Are exotic speaker cabinet materials overrated?


Seems a lot of speaker companies are coming out with new non resonant cabinet materials all the time. Wilson especially seems to be inventing a new M X V material every year. Other top speaker companies seem to be staying with MDF even when their speakers match the above mentioned speaker company prices. Do these exotic materials really contribute to a better sound or do they add an unnatural quality to the sound. 

 

hiendmmoe

Speaker manufacturers go to great lengths to measure resonance with laser interferometors and very sophisticated doppler instruments.  Then reviewers give the box the knuckle rap test.  Go figure.  Some of the most solid materials like aluminum in a Magico speaker are very heavy and difficult to bring into a typical home and move around to find a good sweet spot balance.  An interesting tidbit on the Yamaha NS-5000 speakers made with Hokkaido Birch is that when they sent the wood to Malaysia where they are made in the same factory that makes pianos, the wood warped.  They had to fix that production issue, which they did. I found that on the forest product company's website after a very deep google dive. The piano black lacquer finish also helps controls the resonance.  Whether the wood serves the same function in the speaker as it does in a piano or wood musical instrument that Yamaha makes is unclear.  In the end, the final sound is tuned by ear and there are numerous things that affect that outcome obviously.

Wilson Benesch achieves a stiff structure through a woven composite material.

They used to use carbon fiber but have evolved to a biocomposite. Stiff and strong

without all the internal bracing, weight and size. McLaren-esque

 

No, they are not overrated. While there are a few (very few) speaker manufacturers that incorporate cabinet resonance into their speaker design, setting those aside, the difference in sound quality between a speaker with cabinet resonances and an otherwise inert cabinet is huge. Rockport Technologies, Acora, and Kaiser are all examples of this, each using unique materials for their cabinets.

My own Cabinet Design, if adopted, will be something in relation to what Kaiser produce as a Cabinet. 

My material of choice for the structure of the Speaker Cabinet, is the same as Kaiser is using. Even though Kaiser have relabeled it with the name Tank Wood.

The owner of Kaiser has a lifelong Career working with sound, of which a large proportion has been in R&D, funded by Industry with substantial funding. 

Stereophile’s accelerometer tests are quite telling concerning this topic. 

They have measured conventional MDF boxes like the Spendor A7 and Philharmonic BMR monitor that produce barely any resonance.
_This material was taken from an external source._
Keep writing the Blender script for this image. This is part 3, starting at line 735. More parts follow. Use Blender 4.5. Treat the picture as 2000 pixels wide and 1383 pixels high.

Conversely, some of the special material Wilsons are shown to have at least one high amplitude resonance. 

Based on my subjective experience, I believe a well-braced MDF cabinet, with sufficient wall thickness, is good enough for controlling any otherwise audible resonances. Often times, a speaker’s port resonance will be more audible than any of its cabinet vibrations. A good example is the Q Acoustics concept 50–barely any measured cabinet resonance, but it does have a port resonance at ≈160Hz that I found was surprisingly audible and distracting in my listening. 

It seems like the well-braced aluminum cabinets from the likes of YG and Magico are the most consistently inert in Stereophile’s tests.